> REQUIRED WORK
Set the data down again, exactly as it reads, but without the pictures.

> GIVEN DATA
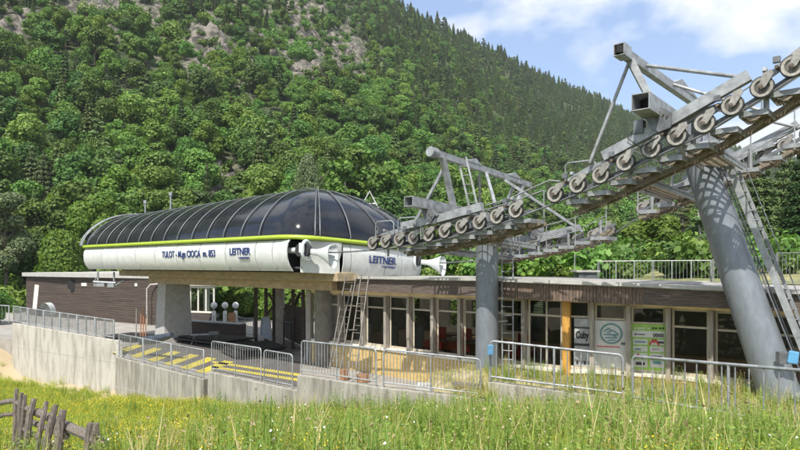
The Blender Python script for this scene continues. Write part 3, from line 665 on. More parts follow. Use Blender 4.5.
funnel(0,st); funnel(6.4,st)
# underside concrete beams
m=MB(); m.slab([LP(-19,1.4,-.30,.0),LP(.2,1.4,-.30,.0),LP(.2,4.6,-.30,.0),LP(-19,4.6,-.30,.0)],(0,0,-.34)); m.build('beam_flange',M['beam'],st,bevel=.02)
m=MB(); m.slab([LP(-16.9,2.2,-.64,0),LP(-1.0,2.2,-.64,0),LP(-1.0,4.2,-.64,0),LP(-16.9,4.2,-.64,0)],(0,0,-.42)); m.build('main_beam',M['beam'],st,bevel=.02)
# supports
def hexa(base,top,z0,z1):
    m=MB(); m.add([(p[0],p[1],z0) for p in base]+[(p[0],p[1],z1) for p in top],[(3,2,1,0),(4,5,6,7)]+[(i,(i+1)%4,4+(i+1)%4,4+i) for i in range(4)]); return m
# tapered pier: width across the line, seen at a corner
def pier(cx,cy):
    c=Vector((cx,cy,0)); q=[(-.95,-.75),(.55,-.95),(.75,.75),(-.75,.95)]; dd=[D,NN]
    base=[c+D*a*1.0+NN*b_*1.0 for a,b_ in q]; top=[c+D*a*.82+NN*b_*.82 for a,b_ in q]
    return hexa(base,top,-5,-1.05)
cp=LP(-15.2,2.9,0,0); pier(cp.x,cp.y).build('concrete_pier',M['concrete_dark'],st,bevel=.03)
cp=LP(-2.6,3.2,0,0); MB().tube([(cp.x,cp.y,-5),(cp.x,cp.y,-.65)],.42,28).build('round_pillar',M['pillar'],st,smooth=40)
# masts on the roof
for s_,top,lab in((-19.4,202,'short thin grey mast at the rear end of the dome ridge'),(-16.2,194,'taller grey mast with small cap on the dome ridge')):
    p=LP(s_,WC,RZ+.3); h=(265-top)/600*p.y-p.z; t=thing('roof_mast',lab,'mast',p)
    MB().tube([p,p+Vector((0,0,h))],.05,8).build('pole',M['steel'],t); 
    MB().box(p+Vector((0,0,h)),(.16,.16,.2)).build('cap',M['steel'],t)
p=LP(APEX+1.2,WC+2,2.9); t=thing('roof_bracket','small white triangular bracket standing on the far side of the dome apex','bracket',p)
MB().tube([p+Vector((-.5,0,-.3)),p+Vector((.1,0,.75)),p+Vector((.75,0,-.5))],.04,6).build('frame',M['white'],t); MB().tube([p+Vector((-.4,0,.15)),p+Vector((.4,0,.2))],.03,6).build('crossbar',M['white'],t)
# hanging chair mechanism under the rear end
p=P(106,272,33.5); t=thing('chair_hanger','grey metal chair hanger hanging under the rear end of the station by the shed','chair hanger',p)
m=MB(); 
for dx in(-.45,.45): m.tube([p+Vector((dx,0,0)),p+Vector((dx,.0,-.62))],.05,6); 
m.tube([p+Vector((-.7,0,-.55)),p+Vector((.55,0,-.62))],.07,6); m.build('hanger_frame',M['steel'],t)
m=MB(); m.box(p+Vector((-.35,0,-.72)),(.6,.2,.16)); m.box(p+Vector((.3,0,-.75)),(.35,.2,.2)); m.tube([p+Vector((.3,0,-.9)),p+Vector((1.0,0,-.45))],.04,6); m.tube([p+Vector((-.7,0,-.62)),p+Vector((-.5,0,-.25))],.03,6); m.build('grip',M['steel'],t)

# ---- wheel masters
def sheave_meshes():
    r=.212
    m=MB(); n=28
    def ring(rad,y): return [Vector((rad*math.cos(2*math.pi*k/n),y,rad*math.sin(2*math.pi*k/n))) for k in range(n+1)]
    m.grid([ring(r*.98,-.045),ring(r*.96,-.055),ring(r*.70,-.05),ring(r*.66,-.02)])
    m.grid([ring(r*.98,.045),ring(r*.96,.055),ring(r*.70,.05),ring(r*.66,.02)])
    m.grid([ring(r*.98,-.045),ring(r*.98,.045)])
    ty=MB(); ty.grid([ring(r*.985,-.05),ring(r*1.09,-.04),ring(r*1.06,0),ring(r*1.09,.04),ring(r*.985,.05)])
    wb=MB()
    for f in(-1,1): wb.grid([ring(r*.67,.018*f),ring(r*.30,.022*f),ring(r*.27,.058*f),ring(.001,.060*f)])
    return m,ty,wb
wm,tm_,wb_=sheave_meshes()
_w0=wm.build('sheave',M['sheave'],None,smooth=50); _t0=tm_.build('tyre',M['tyre'],None,smooth=50)
_b0=wb_.build('hub_disc',M['hub'],None,smooth=50); hub_me=_b0.data; bpy.data.objects.remove(_b0)
wheel_me,tyre_me=_w0.data,_t0.data; bpy.data.objects.remove(_w0); bpy.data.objects.remove(_t0)
NW=[(3.47,.73),(5.25,.85),(6.47,1.02),(7.72,1.23),(8.9,1.5),(10.06,1.85),(11.3,2.23),(12.5,2.72),(13.65,3.13),(14.2,3.43),(14.78,3.72),(15.3,4.03),(15.9,4.36),(30,12.2)]
def zw(s,far=False):
    z=float(np.interp(s,[a for a,b in NW],[b for a,b in NW])) if s>3.47 else .73-(3.47-s)*.06
    return z
OF=6.4
def zl(s,side): return zw(s) if side==0 else zw(s)*1.0+(.05 if s<9 else .28)
T_FAR=.055
def LQ(s,o,z): return LP(s,o,z,.055 if s<9.5 else .03)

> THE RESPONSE
The Blender Python script for this scene continues. Write part 3, from line 665 on. More parts follow. Use Blender 4.5.
funnel(0,st); funnel(6.4,st)
# underside concrete beams
m=MB(); m.slab([LP(-19,1.4,-.30,.0),LP(.2,1.4,-.30,.0),LP(.2,4.6,-.30,.0),LP(-19,4.6,-.30,.0)],(0,0,-.34)); m.build('beam_flange',M['beam'],st,bevel=.02)
m=MB(); m.slab([LP(-16.9,2.2,-.64,0),LP(-1.0,2.2,-.64,0),LP(-1.0,4.2,-.64,0),LP(-16.9,4.2,-.64,0)],(0,0,-.42)); m.build('main_beam',M['beam'],st,bevel=.02)
# supports
def hexa(base,top,z0,z1):
    m=MB(); m.add([(p[0],p[1],z0) for p in base]+[(p[0],p[1],z1) for p in top],[(3,2,1,0),(4,5,6,7)]+[(i,(i+1)%4,4+(i+1)%4,4+i) for i in range(4)]); return m
# tapered pier: width across the line, seen at a corner
def pier(cx,cy):
    c=Vector((cx,cy,0)); q=[(-.95,-.75),(.55,-.95),(.75,.75),(-.75,.95)]; dd=[D,NN]
    base=[c+D*a*1.0+NN*b_*1.0 for a,b_ in q]; top=[c+D*a*.82+NN*b_*.82 for a,b_ in q]
    return hexa(base,top,-5,-1.05)
cp=LP(-15.2,2.9,0,0); pier(cp.x,cp.y).build('concrete_pier',M['concrete_dark'],st,bevel=.03)
cp=LP(-2.6,3.2,0,0); MB().tube([(cp.x,cp.y,-5),(cp.x,cp.y,-.65)],.42,28).build('round_pillar',M['pillar'],st,smooth=40)
# masts on the roof
for s_,top,lab in((-19.4,202,'short thin grey mast at the rear end of the dome ridge'),(-16.2,194,'taller grey mast with small cap on the dome ridge')):
    p=LP(s_,WC,RZ+.3); h=(265-top)/600*p.y-p.z; t=thing('roof_mast',lab,'mast',p)
    MB().tube([p,p+Vector((0,0,h))],.05,8).build('pole',M['steel'],t); 
    MB().box(p+Vector((0,0,h)),(.16,.16,.2)).build('cap',M['steel'],t)
p=LP(APEX+1.2,WC+2,2.9); t=thing('roof_bracket','small white triangular bracket standing on the far side of the dome apex','bracket',p)
MB().tube([p+Vector((-.5,0,-.3)),p+Vector((.1,0,.75)),p+Vector((.75,0,-.5))],.04,6).build('frame',M['white'],t); MB().tube([p+Vector((-.4,0,.15)),p+Vector((.4,0,.2))],.03,6).build('crossbar',M['white'],t)
# hanging chair mechanism under the rear end
p=P(106,272,33.5); t=thing('chair_hanger','grey metal chair hanger hanging under the rear end of the station by the shed','chair hanger',p)
m=MB(); 
for dx in(-.45,.45): m.tube([p+Vector((dx,0,0)),p+Vector((dx,.0,-.62))],.05,6); 
m.tube([p+Vector((-.7,0,-.55)),p+Vector((.55,0,-.62))],.07,6); m.build('hanger_frame',M['steel'],t)
m=MB(); m.box(p+Vector((-.35,0,-.72)),(.6,.2,.16)); m.box(p+Vector((.3,0,-.75)),(.35,.2,.2)); m.tube([p+Vector((.3,0,-.9)),p+Vector((1.0,0,-.45))],.04,6); m.tube([p+Vector((-.7,0,-.62)),p+Vector((-.5,0,-.25))],.03,6); m.build('grip',M['steel'],t)

# ---- wheel masters
def sheave_meshes():
    r=.212
    m=MB(); n=28
    def ring(rad,y): return [Vector((rad*math.cos(2*math.pi*k/n),y,rad*math.sin(2*math.pi*k/n))) for k in range(n+1)]
    m.grid([ring(r*.98,-.045),ring(r*.96,-.055),ring(r*.70,-.05),ring(r*.66,-.02)])
    m.grid([ring(r*.98,.045),ring(r*.96,.055),ring(r*.70,.05),ring(r*.66,.02)])
    m.grid([ring(r*.98,-.045),ring(r*.98,.045)])
    ty=MB(); ty.grid([ring(r*.985,-.05),ring(r*1.09,-.04),ring(r*1.06,0),ring(r*1.09,.04),ring(r*.985,.05)])
    wb=MB()
    for f in(-1,1): wb.grid([ring(r*.67,.018*f),ring(r*.30,.022*f),ring(r*.27,.058*f),ring(.001,.060*f)])
    return m,ty,wb
wm,tm_,wb_=sheave_meshes()
_w0=wm.build('sheave',M['sheave'],None,smooth=50); _t0=tm_.build('tyre',M['tyre'],None,smooth=50)
_b0=wb_.build('hub_disc',M['hub'],None,smooth=50); hub_me=_b0.data; bpy.data.objects.remove(_b0)
wheel_me,tyre_me=_w0.data,_t0.data; bpy.data.objects.remove(_w0); bpy.data.objects.remove(_t0)
NW=[(3.47,.73),(5.25,.85),(6.47,1.02),(7.72,1.23),(8.9,1.5),(10.06,1.85),(11.3,2.23),(12.5,2.72),(13.65,3.13),(14.2,3.43),(14.78,3.72),(15.3,4.03),(15.9,4.36),(30,12.2)]
def zw(s,far=False):
    z=float(np.interp(s,[a for a,b in NW],[b for a,b in NW])) if s>3.47 else .73-(3.47-s)*.06
    return z
OF=6.4
def zl(s,side): return zw(s) if side==0 else zw(s)*1.0+(.05 if s<9 else .28)
T_FAR=.055
def LQ(s,o,z): return LP(s,o,z,.055 if s<9.5 else .03)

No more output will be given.